Среди ПФ мы выделяем прецедентный текст, прецедентное высказывание, прецедентное имя, прецедентную ситуацию. Дадим краткое определение указанным феноменам.

Прецедентный текст (ПТ) – законченный и самодостаточный продукт речемыслительной деятельности, (поли)предикативная единица; сложный знак, сумма значений компонентов которого не равна его смыслу; ПТ хорошо знаком любому среднему члену лингво-культурного сообщества, в КБ входит инвариант его восприятия, обращение к нему многократно возобновляется в процессе коммуникации через связанные с этим текстом высказывания и символы[5][17]. К числу ПТ относятся произведения художественной литературы («Евгений Онегин», «Бородино»), тексты песен («Подмосковные вечера», «Ой, мороз, мороз...»), рекламы, политические и публицистические тексты и др. Состав ПТ (как и ПФ вообще) может со временем меняться, одни выпадают из КБ, теряют статус прецедентных, другие, наоборот, такой статус приобретают, особенно ярко это видно на примерах текстов рекламы (прежде всего телевизионной).
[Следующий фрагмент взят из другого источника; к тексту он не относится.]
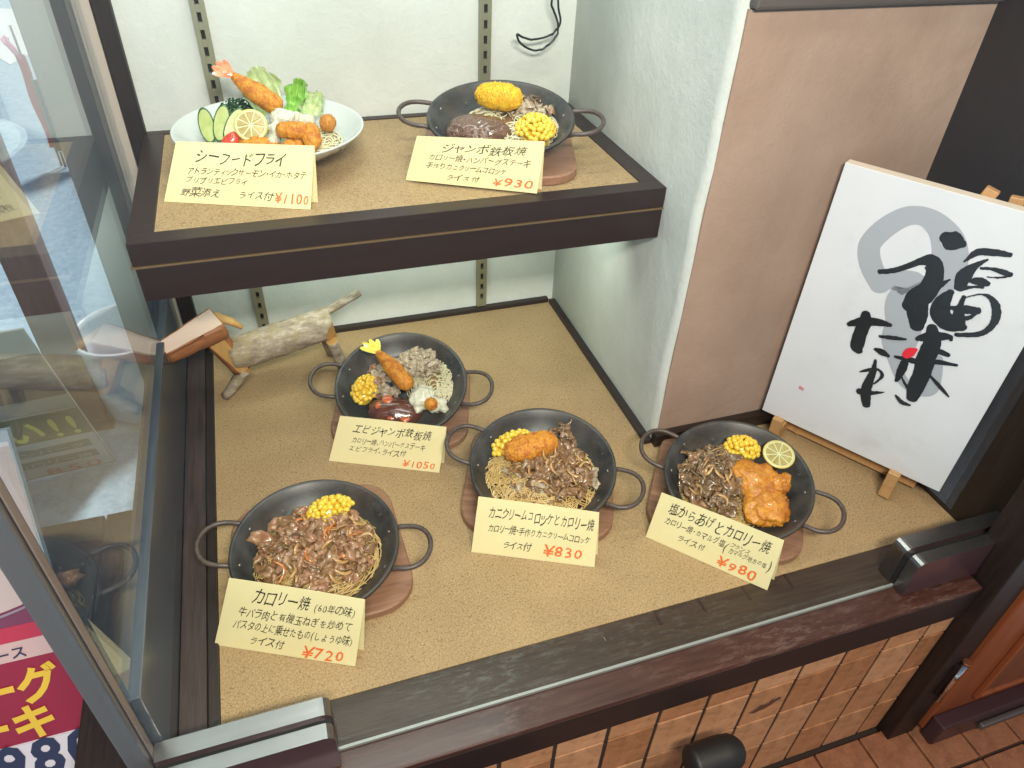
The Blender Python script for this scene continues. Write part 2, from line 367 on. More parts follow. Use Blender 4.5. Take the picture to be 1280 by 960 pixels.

Прецедентное высказывание (ПВ) – репродуцируемый продукт речемыслительной деятельности, законченная и самодостаточная единица, которая может быть или не быть предикативной[6][18], сложный знак, сумма значений компонентов которого не равна его смыслу; в КБ входит само ПВ как таковое, ПВ неоднократно воспроизводятся в речи носителей русского языка. К числу ПВ принадлежат и цитаты. Под цитатой в данном случае мы понимаем следующее: 1) собственно цитата в традиционном понимании (как фрагмент текста); 2) название произведения; 3) полное воспроизведение текста, представленного одним или несколькими высказываниями.